[start of COLLECTED MATERIAL]
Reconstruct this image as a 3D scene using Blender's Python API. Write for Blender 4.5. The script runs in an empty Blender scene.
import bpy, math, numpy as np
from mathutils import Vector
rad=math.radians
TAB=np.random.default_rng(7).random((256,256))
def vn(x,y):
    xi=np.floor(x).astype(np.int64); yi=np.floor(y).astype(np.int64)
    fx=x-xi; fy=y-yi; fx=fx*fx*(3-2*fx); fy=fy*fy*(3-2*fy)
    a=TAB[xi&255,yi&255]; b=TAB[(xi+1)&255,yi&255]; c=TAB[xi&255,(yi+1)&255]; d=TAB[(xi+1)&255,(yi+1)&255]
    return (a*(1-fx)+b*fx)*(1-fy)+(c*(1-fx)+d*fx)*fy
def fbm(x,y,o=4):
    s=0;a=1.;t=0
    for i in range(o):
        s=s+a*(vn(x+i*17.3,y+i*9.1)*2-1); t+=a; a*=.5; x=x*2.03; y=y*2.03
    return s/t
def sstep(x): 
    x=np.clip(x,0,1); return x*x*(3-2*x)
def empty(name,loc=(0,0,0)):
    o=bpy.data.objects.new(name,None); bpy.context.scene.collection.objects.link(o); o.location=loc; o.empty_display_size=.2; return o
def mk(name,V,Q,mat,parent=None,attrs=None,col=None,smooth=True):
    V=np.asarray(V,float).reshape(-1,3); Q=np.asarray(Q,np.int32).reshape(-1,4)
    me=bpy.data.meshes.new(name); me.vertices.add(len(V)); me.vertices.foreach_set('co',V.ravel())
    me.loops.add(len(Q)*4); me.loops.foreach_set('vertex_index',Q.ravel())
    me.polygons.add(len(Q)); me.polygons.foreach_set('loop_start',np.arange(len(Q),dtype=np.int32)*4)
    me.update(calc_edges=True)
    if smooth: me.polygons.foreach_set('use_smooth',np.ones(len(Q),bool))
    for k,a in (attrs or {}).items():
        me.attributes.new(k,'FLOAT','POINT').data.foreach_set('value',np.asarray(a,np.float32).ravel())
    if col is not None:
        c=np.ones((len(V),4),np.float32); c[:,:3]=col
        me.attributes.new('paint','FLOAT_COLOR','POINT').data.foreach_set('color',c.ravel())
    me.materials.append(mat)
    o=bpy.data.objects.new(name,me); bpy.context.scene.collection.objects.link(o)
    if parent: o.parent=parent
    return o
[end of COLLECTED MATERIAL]
Restate the data above word for word.

§ EXERCISE RESULT:
Reconstruct this image as a 3D scene using Blender's Python API. Write for Blender 4.5. The script runs in an empty Blender scene.
import bpy, math, numpy as np
from mathutils import Vector
rad=math.radians
TAB=np.random.default_rng(7).random((256,256))
def vn(x,y):
    xi=np.floor(x).astype(np.int64); yi=np.floor(y).astype(np.int64)
    fx=x-xi; fy=y-yi; fx=fx*fx*(3-2*fx); fy=fy*fy*(3-2*fy)
    a=TAB[xi&255,yi&255]; b=TAB[(xi+1)&255,yi&255]; c=TAB[xi&255,(yi+1)&255]; d=TAB[(xi+1)&255,(yi+1)&255]
    return (a*(1-fx)+b*fx)*(1-fy)+(c*(1-fx)+d*fx)*fy
def fbm(x,y,o=4):
    s=0;a=1.;t=0
    for i in range(o):
        s=s+a*(vn(x+i*17.3,y+i*9.1)*2-1); t+=a; a*=.5; x=x*2.03; y=y*2.03
    return s/t
def sstep(x): 
    x=np.clip(x,0,1); return x*x*(3-2*x)
def empty(name,loc=(0,0,0)):
    o=bpy.data.objects.new(name,None); bpy.context.scene.collection.objects.link(o); o.location=loc; o.empty_display_size=.2; return o
def mk(name,V,Q,mat,parent=None,attrs=None,col=None,smooth=True):
    V=np.asarray(V,float).reshape(-1,3); Q=np.asarray(Q,np.int32).reshape(-1,4)
    me=bpy.data.meshes.new(name); me.vertices.add(len(V)); me.vertices.foreach_set('co',V.ravel())
    me.loops.add(len(Q)*4); me.loops.foreach_set('vertex_index',Q.ravel())
    me.polygons.add(len(Q)); me.polygons.foreach_set('loop_start',np.arange(len(Q),dtype=np.int32)*4)
    me.update(calc_edges=True)
    if smooth: me.polygons.foreach_set('use_smooth',np.ones(len(Q),bool))
    for k,a in (attrs or {}).items():
        me.attributes.new(k,'FLOAT','POINT').data.foreach_set('value',np.asarray(a,np.float32).ravel())
    if col is not None:
        c=np.ones((len(V),4),np.float32); c[:,:3]=col
        me.attributes.new('paint','FLOAT_COLOR','POINT').data.foreach_set('color',c.ravel())
    me.materials.append(mat)
    o=bpy.data.objects.new(name,me); bpy.context.scene.collection.objects.link(o)
    if parent: o.parent=parent
    return o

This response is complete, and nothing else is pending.